AIM: Copy out precisely the lines beginning at the line that contains "Keep writing the" and ending at the line that contains "me.transform(Matrix.Diagonal((sx, 1, 1, 1)));", including both.

DATA FOR PROCESSING:
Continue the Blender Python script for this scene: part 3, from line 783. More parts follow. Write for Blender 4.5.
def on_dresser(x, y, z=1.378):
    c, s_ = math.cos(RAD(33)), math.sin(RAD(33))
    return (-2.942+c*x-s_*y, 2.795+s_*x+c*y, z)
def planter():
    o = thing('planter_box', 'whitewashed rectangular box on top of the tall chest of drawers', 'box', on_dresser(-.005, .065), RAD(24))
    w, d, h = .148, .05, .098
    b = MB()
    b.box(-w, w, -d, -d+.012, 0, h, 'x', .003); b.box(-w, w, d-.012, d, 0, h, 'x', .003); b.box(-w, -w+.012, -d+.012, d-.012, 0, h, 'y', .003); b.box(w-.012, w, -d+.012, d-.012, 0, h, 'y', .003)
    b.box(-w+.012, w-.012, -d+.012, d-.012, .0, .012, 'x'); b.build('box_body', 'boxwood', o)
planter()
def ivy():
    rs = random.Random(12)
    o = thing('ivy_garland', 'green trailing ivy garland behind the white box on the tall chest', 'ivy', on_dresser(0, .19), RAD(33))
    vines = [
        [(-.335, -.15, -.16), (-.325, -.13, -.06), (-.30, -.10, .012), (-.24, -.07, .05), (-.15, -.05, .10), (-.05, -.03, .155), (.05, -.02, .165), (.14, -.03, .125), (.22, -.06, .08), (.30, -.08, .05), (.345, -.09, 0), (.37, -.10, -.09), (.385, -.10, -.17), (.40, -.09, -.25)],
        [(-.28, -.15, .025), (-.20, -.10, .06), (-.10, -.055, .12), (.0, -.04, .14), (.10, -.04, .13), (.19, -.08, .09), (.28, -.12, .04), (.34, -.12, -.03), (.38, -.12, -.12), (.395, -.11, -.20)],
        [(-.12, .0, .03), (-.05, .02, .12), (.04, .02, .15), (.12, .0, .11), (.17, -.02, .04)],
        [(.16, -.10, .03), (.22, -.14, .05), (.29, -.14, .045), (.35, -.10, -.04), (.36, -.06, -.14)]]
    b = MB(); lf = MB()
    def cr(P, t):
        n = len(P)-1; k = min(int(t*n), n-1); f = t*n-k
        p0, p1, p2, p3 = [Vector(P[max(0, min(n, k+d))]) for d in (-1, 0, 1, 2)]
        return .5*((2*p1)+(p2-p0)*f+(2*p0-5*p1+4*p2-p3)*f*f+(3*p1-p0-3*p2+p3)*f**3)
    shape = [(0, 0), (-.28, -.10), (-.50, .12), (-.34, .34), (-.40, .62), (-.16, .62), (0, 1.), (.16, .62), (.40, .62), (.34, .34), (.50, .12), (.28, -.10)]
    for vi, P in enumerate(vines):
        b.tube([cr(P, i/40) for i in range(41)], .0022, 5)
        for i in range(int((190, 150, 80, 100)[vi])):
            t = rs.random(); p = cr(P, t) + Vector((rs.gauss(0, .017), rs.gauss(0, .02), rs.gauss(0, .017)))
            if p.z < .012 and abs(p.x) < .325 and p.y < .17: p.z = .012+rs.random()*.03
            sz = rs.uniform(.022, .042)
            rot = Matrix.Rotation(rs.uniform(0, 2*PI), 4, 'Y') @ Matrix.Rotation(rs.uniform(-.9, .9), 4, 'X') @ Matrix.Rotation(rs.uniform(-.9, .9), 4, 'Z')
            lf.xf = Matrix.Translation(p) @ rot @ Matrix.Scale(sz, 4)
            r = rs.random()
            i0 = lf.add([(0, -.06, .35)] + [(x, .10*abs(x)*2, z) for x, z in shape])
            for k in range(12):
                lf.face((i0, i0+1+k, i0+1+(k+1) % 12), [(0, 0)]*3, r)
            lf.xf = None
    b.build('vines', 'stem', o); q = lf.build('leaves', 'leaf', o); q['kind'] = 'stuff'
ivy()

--

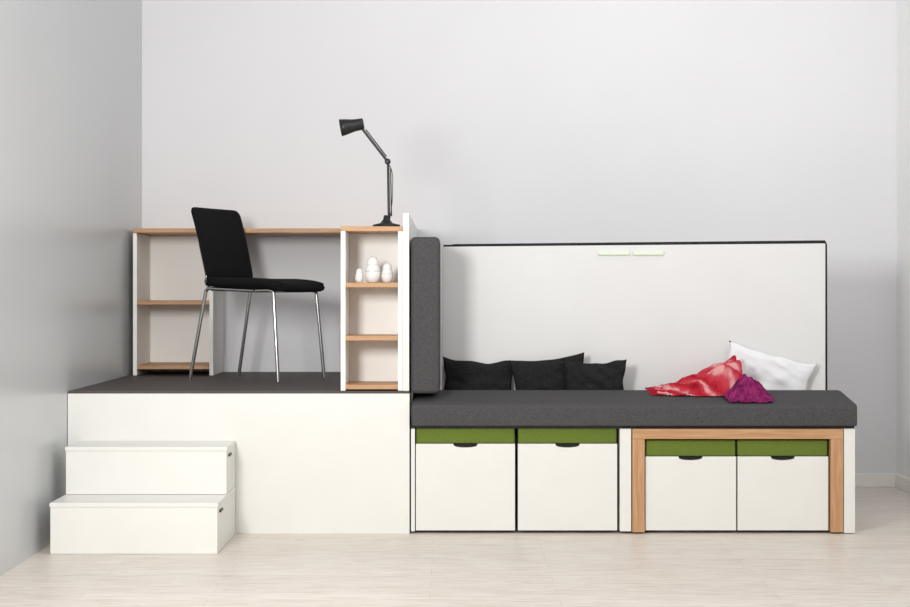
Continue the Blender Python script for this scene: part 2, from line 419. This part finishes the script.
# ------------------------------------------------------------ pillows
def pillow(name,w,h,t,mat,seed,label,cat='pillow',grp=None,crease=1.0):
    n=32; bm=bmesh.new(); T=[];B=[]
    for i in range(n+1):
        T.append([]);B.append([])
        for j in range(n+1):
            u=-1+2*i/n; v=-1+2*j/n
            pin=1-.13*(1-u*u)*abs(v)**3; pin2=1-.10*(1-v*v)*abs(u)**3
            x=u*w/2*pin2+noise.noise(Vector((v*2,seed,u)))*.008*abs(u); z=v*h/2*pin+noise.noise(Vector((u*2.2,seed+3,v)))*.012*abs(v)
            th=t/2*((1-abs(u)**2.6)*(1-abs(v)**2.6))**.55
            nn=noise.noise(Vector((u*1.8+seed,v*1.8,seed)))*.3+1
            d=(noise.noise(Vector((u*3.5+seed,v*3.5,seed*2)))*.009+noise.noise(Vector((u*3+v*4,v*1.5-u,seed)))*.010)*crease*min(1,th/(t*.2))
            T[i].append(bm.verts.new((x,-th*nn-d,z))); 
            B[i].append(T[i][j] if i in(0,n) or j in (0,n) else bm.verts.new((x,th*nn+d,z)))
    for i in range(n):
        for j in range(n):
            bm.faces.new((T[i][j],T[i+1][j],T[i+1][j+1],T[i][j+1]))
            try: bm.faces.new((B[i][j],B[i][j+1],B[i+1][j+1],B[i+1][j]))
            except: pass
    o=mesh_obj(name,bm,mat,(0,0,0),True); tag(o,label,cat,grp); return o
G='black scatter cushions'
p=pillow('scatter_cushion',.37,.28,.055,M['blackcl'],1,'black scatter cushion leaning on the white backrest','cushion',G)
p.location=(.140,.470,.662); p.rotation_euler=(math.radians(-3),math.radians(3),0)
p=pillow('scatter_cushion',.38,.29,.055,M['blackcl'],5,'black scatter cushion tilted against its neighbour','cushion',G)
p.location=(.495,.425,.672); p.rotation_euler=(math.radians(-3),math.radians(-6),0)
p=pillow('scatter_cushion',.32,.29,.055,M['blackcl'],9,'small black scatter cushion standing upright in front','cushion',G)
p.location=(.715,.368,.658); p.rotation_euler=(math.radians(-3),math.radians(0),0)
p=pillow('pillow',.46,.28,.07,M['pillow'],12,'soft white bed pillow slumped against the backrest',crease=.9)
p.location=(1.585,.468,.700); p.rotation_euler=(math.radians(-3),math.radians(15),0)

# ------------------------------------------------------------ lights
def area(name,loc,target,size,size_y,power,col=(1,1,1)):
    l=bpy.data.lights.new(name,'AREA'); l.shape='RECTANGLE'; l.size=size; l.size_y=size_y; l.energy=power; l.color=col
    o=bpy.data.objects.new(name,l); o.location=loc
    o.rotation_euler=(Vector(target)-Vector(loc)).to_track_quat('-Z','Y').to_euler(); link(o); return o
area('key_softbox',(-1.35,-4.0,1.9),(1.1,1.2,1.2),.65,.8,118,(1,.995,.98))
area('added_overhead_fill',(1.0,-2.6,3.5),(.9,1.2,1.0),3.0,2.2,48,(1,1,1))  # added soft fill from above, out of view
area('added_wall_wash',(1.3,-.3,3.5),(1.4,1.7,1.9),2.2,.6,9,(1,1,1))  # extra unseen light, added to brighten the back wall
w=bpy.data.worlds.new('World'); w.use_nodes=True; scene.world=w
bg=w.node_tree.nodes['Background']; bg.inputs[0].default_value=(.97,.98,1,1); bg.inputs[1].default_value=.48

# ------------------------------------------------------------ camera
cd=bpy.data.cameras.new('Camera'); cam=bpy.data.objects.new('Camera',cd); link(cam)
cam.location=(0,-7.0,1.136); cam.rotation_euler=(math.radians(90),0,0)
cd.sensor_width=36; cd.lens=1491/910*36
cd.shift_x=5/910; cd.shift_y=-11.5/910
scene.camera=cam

* * *

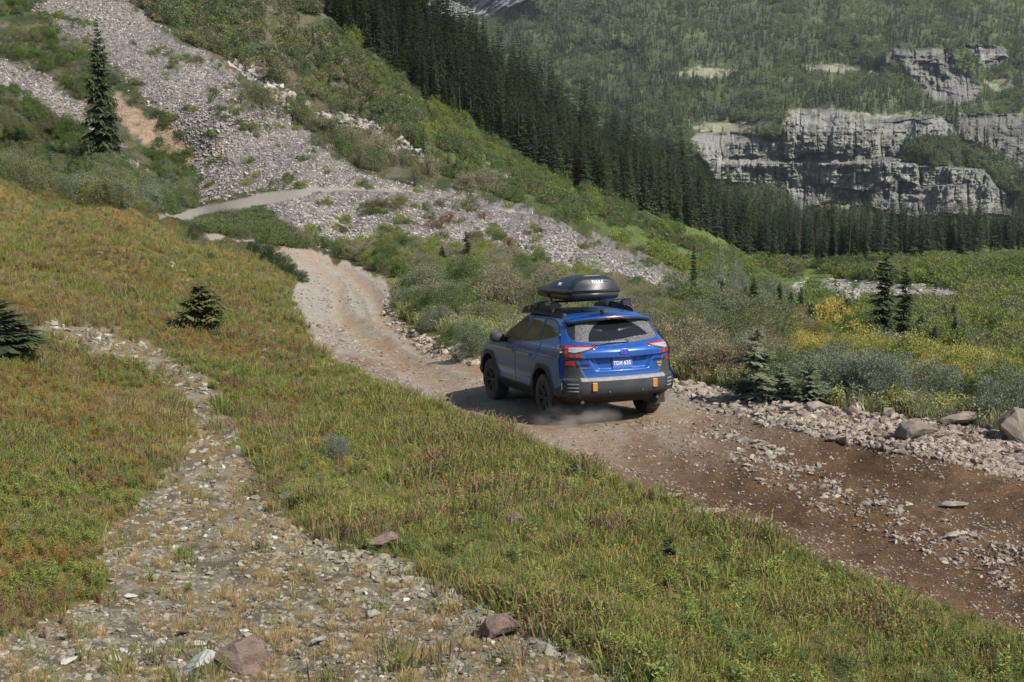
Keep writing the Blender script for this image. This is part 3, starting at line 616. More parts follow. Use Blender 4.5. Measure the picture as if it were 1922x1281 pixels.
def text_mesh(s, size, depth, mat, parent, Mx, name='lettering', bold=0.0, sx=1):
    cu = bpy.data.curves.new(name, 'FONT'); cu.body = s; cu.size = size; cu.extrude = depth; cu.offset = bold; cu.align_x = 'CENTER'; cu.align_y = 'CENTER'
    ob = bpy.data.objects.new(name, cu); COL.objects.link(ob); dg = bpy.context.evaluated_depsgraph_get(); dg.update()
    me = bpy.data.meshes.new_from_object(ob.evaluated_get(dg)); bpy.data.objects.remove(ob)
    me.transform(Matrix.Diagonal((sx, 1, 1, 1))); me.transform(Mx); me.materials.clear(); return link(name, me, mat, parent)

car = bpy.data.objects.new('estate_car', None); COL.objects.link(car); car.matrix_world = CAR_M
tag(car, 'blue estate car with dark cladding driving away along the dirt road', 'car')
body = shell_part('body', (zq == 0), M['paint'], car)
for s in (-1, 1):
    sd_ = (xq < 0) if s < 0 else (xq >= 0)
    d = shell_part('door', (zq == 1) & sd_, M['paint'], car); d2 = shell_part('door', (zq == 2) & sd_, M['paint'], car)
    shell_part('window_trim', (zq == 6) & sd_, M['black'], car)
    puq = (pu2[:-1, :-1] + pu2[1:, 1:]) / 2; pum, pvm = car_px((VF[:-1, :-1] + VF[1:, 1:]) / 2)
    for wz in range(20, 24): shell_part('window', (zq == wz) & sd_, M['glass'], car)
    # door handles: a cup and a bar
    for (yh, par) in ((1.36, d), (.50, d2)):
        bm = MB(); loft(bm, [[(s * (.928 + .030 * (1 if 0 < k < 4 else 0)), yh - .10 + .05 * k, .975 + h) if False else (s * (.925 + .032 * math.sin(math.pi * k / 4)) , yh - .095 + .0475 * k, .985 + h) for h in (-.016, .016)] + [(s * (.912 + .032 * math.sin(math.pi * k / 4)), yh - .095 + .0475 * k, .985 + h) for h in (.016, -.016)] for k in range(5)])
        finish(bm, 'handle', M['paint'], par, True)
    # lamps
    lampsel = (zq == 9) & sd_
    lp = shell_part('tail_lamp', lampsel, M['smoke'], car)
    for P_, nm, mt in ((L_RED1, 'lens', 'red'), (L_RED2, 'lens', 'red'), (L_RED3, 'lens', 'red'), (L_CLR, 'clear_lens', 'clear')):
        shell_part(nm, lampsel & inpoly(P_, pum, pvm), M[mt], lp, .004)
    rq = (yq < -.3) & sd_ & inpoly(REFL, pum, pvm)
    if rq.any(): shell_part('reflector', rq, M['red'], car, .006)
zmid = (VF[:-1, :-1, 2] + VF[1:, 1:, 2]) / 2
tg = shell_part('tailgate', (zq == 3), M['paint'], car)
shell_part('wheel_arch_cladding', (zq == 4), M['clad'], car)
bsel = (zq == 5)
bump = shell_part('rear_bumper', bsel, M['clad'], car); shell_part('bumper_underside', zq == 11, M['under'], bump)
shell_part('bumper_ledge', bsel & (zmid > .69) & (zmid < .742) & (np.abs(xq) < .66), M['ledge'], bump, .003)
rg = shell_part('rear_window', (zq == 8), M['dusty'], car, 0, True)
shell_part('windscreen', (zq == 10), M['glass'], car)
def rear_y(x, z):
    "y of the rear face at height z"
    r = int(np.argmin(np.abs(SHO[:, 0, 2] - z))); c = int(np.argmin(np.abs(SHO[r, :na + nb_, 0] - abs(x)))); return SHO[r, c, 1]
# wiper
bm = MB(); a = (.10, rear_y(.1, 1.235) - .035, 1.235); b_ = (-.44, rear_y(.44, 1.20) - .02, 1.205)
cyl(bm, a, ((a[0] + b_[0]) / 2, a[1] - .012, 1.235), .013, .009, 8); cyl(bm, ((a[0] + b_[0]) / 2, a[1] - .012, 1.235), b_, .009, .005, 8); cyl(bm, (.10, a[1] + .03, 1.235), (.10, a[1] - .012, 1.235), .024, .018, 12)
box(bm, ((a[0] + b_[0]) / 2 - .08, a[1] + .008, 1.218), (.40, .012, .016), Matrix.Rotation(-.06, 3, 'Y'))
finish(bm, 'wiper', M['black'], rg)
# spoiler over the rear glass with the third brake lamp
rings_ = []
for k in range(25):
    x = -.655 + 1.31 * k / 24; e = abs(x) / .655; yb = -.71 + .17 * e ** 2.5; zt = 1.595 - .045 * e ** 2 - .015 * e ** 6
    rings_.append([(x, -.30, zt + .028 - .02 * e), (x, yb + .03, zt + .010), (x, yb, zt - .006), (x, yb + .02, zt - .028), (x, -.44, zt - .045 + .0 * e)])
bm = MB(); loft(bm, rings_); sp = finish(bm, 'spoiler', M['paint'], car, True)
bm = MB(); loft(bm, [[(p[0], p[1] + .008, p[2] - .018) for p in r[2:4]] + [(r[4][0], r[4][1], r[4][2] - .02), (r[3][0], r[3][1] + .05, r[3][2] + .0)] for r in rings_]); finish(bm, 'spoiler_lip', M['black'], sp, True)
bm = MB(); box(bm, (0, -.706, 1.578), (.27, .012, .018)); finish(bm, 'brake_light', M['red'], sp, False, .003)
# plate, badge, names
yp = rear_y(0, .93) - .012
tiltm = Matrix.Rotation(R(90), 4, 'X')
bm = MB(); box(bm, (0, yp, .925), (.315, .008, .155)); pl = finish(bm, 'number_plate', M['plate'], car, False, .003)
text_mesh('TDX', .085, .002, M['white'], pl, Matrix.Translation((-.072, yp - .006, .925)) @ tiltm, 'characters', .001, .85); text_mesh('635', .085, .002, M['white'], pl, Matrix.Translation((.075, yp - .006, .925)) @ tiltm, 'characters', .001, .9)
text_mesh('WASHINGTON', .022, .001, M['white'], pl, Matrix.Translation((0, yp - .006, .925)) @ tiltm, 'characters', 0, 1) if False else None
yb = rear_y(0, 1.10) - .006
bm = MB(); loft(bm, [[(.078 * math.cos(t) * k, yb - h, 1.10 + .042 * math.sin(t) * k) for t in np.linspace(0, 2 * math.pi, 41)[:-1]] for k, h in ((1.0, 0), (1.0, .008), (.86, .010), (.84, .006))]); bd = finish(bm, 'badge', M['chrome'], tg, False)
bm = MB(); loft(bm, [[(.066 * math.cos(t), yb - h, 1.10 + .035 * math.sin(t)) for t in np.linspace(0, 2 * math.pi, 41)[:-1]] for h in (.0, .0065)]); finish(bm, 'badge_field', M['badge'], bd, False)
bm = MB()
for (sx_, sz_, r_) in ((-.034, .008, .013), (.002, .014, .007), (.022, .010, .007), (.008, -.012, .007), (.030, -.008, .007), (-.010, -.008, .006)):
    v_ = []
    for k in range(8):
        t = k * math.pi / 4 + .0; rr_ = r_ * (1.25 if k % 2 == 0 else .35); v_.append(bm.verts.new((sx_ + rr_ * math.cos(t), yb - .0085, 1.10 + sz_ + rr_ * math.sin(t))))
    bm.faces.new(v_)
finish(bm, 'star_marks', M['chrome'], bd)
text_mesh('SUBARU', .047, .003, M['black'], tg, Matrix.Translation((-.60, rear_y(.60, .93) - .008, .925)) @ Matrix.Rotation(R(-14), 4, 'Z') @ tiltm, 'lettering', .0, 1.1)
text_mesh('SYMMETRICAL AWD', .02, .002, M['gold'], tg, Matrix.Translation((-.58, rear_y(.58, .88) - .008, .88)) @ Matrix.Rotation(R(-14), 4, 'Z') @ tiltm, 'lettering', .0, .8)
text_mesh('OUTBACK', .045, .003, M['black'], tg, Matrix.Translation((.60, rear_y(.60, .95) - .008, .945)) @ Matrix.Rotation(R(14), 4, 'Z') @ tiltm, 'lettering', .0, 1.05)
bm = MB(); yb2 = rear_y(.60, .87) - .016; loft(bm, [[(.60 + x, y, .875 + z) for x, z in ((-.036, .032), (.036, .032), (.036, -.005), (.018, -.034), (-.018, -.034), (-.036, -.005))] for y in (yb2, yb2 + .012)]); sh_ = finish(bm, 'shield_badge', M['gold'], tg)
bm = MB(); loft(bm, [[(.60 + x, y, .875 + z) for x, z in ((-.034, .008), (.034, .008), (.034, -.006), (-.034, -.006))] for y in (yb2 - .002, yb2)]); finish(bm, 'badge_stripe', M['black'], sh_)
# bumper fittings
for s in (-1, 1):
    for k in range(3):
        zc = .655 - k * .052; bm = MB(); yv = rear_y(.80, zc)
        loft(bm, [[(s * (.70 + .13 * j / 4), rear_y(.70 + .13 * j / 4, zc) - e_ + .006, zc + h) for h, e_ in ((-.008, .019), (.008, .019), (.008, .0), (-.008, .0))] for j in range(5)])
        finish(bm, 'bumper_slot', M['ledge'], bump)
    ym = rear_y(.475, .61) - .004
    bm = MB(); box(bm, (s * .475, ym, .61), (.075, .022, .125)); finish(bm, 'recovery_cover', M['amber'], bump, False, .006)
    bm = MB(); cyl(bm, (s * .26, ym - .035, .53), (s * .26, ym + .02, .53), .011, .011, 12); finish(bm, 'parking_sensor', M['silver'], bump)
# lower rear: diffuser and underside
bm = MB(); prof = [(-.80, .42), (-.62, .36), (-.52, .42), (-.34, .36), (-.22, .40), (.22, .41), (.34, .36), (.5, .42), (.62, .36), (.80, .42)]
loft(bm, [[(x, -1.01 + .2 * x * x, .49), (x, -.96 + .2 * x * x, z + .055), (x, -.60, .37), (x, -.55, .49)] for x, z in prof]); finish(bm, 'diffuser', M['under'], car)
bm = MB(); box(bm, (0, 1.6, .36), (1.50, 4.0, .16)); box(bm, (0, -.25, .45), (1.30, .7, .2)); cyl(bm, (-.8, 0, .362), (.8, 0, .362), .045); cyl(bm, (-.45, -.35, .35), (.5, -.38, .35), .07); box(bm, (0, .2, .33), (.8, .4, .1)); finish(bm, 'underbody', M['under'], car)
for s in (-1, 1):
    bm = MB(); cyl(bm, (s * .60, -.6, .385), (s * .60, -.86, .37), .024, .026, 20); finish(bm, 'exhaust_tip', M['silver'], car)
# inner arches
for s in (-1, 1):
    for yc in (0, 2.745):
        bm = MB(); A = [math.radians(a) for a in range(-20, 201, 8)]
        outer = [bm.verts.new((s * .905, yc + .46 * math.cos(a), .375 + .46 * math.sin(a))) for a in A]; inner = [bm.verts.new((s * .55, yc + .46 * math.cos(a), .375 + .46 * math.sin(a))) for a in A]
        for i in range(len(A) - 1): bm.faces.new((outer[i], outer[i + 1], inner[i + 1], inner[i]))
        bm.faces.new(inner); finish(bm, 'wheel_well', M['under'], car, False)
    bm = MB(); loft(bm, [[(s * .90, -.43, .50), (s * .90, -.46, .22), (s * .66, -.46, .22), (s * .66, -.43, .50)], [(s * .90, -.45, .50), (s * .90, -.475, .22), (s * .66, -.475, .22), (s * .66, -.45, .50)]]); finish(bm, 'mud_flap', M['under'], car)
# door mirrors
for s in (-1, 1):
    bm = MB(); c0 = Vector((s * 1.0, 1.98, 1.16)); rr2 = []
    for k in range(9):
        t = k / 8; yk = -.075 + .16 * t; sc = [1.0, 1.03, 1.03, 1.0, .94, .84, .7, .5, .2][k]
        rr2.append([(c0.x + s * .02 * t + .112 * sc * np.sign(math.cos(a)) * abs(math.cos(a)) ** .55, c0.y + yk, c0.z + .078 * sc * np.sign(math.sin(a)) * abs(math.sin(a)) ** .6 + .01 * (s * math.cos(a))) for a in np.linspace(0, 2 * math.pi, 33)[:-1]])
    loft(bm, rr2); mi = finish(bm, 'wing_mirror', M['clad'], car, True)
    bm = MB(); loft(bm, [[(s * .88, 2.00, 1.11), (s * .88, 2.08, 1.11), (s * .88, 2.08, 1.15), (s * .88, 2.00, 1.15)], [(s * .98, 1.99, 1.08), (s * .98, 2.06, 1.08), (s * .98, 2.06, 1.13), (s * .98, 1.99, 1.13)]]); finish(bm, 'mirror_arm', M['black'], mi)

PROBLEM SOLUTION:
Keep writing the Blender script for this image. This is part 3, starting at line 616. More parts follow. Use Blender 4.5. Measure the picture as if it were 1922x1281 pixels.
def text_mesh(s, size, depth, mat, parent, Mx, name='lettering', bold=0.0, sx=1):
    cu = bpy.data.curves.new(name, 'FONT'); cu.body = s; cu.size = size; cu.extrude = depth; cu.offset = bold; cu.align_x = 'CENTER'; cu.align_y = 'CENTER'
    ob = bpy.data.objects.new(name, cu); COL.objects.link(ob); dg = bpy.context.evaluated_depsgraph_get(); dg.update()
    me = bpy.data.meshes.new_from_object(ob.evaluated_get(dg)); bpy.data.objects.remove(ob)
    me.transform(Matrix.Diagonal((sx, 1, 1, 1))); me.transform(Mx); me.materials.clear(); return link(name, me, mat, parent)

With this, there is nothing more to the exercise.